Campus clubs choose not to celebrate Cinco de Mayo
While cantinas and mercados throughout West Los Angeles prepare for Cinco de Mayo festivities, the members of Santa Monica College's Association of Latin American Students will be doing very little to acknowledge the holiday. The reason, ALAS says, is that Cinco de Mayo has lost its historical value, and has become nothing more than a ploy to commercialize a profitable drinking holiday under the guise of cultural diversity. "Here in the U.S., Cinco de Mayo has been taken out of context," says ALAS president Andrea Avilla. "People only associate it with alcohol and barbeque, when they don't know what it's really about. Even within the Spanish-speaking community, the only ads that mention Cinco de Mayo are beer commercials. The holiday is being exploited for commercial purposes."

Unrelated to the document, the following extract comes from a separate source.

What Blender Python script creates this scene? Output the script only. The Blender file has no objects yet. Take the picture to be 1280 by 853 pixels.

Avilla claims that without any historical connotation, the holiday has lost its cultural significance, and is therefore nothing more than marketing. "It's like St. Patrick's Day: everyone celebrates it and no one knows why. I personally have no idea what St. Patrick's Day is for, but I'm not Irish. I'm not Mexican either, I'm Colombian, so I don't even know the full history of Cinco de Mayo, but it's advertised as a Latino holiday," Avilla said.

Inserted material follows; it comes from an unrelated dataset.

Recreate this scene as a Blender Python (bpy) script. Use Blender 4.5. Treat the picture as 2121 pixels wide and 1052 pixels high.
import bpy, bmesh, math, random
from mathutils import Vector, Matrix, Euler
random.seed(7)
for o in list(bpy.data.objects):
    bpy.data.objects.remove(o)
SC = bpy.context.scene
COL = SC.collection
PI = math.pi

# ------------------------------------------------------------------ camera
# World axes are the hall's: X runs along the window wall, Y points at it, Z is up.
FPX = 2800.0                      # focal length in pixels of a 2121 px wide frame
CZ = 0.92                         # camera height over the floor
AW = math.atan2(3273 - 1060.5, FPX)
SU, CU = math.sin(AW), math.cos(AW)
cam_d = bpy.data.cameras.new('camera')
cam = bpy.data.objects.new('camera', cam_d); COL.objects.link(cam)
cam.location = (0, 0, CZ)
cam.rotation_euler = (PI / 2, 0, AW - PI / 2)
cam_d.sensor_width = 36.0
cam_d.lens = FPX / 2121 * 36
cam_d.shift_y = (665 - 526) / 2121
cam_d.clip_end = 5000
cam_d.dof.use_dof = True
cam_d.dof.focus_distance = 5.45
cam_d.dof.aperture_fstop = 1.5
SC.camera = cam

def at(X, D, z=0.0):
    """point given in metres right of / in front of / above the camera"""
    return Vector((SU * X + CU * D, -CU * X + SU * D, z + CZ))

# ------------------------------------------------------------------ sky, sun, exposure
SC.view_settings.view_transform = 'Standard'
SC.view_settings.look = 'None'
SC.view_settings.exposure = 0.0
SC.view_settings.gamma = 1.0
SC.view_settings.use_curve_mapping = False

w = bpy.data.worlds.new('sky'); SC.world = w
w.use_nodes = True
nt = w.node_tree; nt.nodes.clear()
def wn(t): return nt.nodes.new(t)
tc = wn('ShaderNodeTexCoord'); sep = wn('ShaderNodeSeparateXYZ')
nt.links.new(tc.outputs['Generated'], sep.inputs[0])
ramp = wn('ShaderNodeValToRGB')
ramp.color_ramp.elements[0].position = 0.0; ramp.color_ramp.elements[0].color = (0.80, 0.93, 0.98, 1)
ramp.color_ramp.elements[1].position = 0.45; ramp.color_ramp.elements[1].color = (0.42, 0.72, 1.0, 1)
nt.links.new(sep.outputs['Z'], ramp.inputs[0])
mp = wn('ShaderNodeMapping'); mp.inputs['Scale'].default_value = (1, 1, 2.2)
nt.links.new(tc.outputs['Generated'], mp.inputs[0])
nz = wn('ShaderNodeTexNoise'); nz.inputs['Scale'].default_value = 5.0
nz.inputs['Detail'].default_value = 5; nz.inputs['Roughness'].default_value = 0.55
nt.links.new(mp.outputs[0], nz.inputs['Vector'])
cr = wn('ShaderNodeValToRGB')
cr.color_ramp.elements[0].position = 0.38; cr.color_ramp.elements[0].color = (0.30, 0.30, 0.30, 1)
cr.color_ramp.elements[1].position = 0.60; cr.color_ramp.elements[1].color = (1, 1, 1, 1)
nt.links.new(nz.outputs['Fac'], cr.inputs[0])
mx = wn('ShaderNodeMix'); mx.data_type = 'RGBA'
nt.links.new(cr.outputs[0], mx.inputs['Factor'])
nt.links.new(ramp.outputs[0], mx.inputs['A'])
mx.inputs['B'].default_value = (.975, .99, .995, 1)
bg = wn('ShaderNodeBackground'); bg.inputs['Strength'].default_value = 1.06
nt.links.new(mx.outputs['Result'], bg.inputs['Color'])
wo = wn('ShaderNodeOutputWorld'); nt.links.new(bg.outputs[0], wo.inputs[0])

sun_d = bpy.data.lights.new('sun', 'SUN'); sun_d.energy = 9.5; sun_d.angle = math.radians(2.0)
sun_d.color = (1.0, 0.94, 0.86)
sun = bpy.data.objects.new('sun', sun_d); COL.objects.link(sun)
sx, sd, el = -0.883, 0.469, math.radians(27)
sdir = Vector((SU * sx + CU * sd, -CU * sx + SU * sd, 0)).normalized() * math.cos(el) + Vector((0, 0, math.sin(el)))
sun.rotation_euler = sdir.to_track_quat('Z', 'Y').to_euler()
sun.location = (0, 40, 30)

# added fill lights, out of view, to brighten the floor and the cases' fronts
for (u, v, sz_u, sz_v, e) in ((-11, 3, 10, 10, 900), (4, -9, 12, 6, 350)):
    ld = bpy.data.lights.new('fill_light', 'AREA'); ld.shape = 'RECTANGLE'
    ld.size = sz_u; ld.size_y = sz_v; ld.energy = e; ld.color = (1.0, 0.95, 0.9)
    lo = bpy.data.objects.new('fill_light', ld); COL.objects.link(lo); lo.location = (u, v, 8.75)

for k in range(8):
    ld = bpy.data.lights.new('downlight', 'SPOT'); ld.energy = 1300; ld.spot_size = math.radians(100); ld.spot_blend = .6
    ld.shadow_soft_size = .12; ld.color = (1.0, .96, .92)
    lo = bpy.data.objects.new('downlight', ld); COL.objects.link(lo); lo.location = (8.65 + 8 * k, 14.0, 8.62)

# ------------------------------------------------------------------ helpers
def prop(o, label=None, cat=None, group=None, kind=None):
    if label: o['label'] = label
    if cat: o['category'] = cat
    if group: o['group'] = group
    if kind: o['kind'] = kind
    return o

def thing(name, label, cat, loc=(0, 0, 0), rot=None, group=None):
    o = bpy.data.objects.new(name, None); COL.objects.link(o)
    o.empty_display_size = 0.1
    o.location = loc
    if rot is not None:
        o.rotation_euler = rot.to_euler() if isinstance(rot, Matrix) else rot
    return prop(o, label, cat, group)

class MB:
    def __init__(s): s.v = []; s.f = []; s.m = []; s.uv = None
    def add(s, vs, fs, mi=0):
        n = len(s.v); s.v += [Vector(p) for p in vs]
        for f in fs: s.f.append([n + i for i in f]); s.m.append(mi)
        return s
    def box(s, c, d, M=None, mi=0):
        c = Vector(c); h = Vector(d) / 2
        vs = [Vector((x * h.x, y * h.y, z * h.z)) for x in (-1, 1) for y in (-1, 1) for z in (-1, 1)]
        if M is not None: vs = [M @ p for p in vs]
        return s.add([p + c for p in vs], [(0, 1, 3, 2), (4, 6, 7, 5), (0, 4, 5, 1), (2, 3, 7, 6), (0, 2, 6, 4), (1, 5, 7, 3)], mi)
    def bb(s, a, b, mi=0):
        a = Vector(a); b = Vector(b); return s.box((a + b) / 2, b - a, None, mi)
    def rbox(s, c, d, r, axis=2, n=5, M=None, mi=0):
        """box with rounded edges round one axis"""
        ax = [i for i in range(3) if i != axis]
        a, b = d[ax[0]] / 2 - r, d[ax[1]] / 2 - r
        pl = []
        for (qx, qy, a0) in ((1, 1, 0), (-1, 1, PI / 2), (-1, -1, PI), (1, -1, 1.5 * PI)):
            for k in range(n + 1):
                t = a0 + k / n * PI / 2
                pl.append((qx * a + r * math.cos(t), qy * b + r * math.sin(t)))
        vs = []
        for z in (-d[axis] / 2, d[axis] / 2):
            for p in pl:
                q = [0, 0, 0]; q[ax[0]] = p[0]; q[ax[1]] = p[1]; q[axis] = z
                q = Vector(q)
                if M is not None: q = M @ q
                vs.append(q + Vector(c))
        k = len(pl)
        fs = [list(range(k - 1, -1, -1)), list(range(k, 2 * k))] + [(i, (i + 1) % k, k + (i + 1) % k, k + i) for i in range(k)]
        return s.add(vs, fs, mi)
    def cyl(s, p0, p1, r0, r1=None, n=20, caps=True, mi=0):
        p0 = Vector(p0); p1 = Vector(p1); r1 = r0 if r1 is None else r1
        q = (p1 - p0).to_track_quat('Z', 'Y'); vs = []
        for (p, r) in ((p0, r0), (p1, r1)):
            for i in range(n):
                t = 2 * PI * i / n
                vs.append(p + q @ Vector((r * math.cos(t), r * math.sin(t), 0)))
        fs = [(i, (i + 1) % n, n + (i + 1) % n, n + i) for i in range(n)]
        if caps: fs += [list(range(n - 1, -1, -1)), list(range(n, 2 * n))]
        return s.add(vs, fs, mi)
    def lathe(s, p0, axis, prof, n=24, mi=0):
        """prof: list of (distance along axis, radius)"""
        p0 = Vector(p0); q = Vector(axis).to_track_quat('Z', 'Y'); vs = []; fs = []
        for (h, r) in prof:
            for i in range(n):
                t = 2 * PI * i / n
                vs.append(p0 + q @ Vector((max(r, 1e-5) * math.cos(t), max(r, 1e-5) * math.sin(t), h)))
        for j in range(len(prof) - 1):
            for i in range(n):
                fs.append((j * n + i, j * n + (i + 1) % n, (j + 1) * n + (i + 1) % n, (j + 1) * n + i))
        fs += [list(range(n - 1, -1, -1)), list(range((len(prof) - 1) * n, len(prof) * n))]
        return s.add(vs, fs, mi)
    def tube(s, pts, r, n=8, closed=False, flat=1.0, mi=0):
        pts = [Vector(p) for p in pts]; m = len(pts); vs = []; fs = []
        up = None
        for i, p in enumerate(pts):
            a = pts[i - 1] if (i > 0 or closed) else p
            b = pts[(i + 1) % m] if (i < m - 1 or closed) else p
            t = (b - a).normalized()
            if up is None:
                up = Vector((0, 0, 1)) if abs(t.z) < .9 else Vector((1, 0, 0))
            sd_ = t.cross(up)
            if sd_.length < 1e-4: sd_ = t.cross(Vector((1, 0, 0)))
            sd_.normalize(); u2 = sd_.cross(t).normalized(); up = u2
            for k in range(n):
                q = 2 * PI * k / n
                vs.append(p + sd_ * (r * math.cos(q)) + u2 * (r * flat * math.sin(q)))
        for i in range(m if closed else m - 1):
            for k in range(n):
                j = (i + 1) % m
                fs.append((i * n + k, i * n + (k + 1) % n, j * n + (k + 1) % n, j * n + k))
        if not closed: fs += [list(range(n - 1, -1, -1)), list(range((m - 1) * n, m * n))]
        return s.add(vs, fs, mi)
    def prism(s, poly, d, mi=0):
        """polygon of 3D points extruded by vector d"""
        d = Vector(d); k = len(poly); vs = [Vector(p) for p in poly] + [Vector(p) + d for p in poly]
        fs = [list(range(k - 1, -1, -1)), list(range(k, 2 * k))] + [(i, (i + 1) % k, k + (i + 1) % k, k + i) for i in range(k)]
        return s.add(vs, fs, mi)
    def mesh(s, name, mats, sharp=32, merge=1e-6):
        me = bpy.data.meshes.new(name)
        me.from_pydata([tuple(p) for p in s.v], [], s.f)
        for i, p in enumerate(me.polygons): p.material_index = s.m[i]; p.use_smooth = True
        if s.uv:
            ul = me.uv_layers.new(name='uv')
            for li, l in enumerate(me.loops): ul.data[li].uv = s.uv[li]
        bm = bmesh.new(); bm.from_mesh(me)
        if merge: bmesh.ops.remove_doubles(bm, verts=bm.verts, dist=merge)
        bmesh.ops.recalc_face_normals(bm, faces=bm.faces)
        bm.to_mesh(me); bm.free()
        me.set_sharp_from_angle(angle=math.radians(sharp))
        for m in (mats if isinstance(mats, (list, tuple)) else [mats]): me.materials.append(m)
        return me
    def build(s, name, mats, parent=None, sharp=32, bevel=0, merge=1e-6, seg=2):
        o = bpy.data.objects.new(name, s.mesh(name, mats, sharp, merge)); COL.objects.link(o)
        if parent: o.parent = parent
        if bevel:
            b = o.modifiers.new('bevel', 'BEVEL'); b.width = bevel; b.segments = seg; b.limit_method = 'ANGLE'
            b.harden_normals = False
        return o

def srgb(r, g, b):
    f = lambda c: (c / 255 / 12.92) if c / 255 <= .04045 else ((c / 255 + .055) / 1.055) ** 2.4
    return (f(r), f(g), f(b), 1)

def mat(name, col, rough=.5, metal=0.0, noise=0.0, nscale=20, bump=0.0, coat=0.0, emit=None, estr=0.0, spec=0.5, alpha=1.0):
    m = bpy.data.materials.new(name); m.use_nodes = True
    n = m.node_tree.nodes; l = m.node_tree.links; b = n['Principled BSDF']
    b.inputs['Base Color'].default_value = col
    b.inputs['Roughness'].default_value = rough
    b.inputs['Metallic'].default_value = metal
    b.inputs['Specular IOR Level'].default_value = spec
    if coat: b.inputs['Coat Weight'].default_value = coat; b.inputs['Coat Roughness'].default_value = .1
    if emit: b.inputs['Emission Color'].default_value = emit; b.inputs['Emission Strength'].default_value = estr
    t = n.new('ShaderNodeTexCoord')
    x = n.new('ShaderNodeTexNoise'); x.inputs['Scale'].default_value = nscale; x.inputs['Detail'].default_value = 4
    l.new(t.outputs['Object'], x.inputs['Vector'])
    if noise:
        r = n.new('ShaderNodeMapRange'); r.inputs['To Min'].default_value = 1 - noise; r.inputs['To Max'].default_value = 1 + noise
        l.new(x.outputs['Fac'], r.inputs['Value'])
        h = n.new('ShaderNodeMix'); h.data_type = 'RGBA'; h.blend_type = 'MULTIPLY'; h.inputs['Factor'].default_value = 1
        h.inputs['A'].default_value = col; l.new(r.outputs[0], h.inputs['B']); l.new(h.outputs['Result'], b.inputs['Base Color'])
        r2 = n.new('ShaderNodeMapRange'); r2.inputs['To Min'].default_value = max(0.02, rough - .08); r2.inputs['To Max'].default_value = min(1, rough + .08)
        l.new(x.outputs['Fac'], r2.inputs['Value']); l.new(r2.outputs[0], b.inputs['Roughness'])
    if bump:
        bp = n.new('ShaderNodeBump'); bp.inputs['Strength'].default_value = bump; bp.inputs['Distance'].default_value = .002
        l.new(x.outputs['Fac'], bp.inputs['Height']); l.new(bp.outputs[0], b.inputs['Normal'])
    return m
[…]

Avilla said that while some of her Mexican friends participate in the holiday, they know how culturally unimportant it is in their homeland.
"They celebrate it here when they don't even celebrate it in their native country," Hernandez said, adding, "They celebrate more on Cinco de Mayo than they do on Mexico's Independence Day, and our Independence Day is a much bigger deal."
Originally celebrated as the anniversary of the Mexican army's victory over the French army at the Battle of Puebla in 1862, Cinco de Mayo would prove inconsequential when the French returned to conquer Mexico just weeks later.
SMC journalism professor Sharyn Obsatz interviewed Claudio Alvarez, originally from Puebla, for the Press Enterprise in 2004 and found that Cinco de Mayo is only celebrated in that particular Mexican state and not considered a major holiday in the rest of the country.
"While beer and tequila sales flow in the United States, it's a dry holiday in Puebla…People can be arrested or fined for buying and selling alcohol," said Alvarez in the article. This fact highlights the disparity between the original Puebla holiday and its present American incarnation.
Despite its transformation from a memorial holiday to a festive one, some Mexican students adamantly support Cinco de Mayo as a celebration of Hispanic culture, whether or not people understand the complete history behind it.
Mexican student Beronica Corona disagrees with the position held by ALAS. While she admits that the holiday has been corrupted into a marketing gimmick, she maintains that "so has every other American holiday." Corona claims that canceling Cinco de Mayo only robs students of a distinctly Latino cultural holiday.
"What [Latino] students should be doing is celebrating it in their own way, celebrating it the right way, to educate people on what Cinco de Mayo is really about: the tradition, the history," said Corona.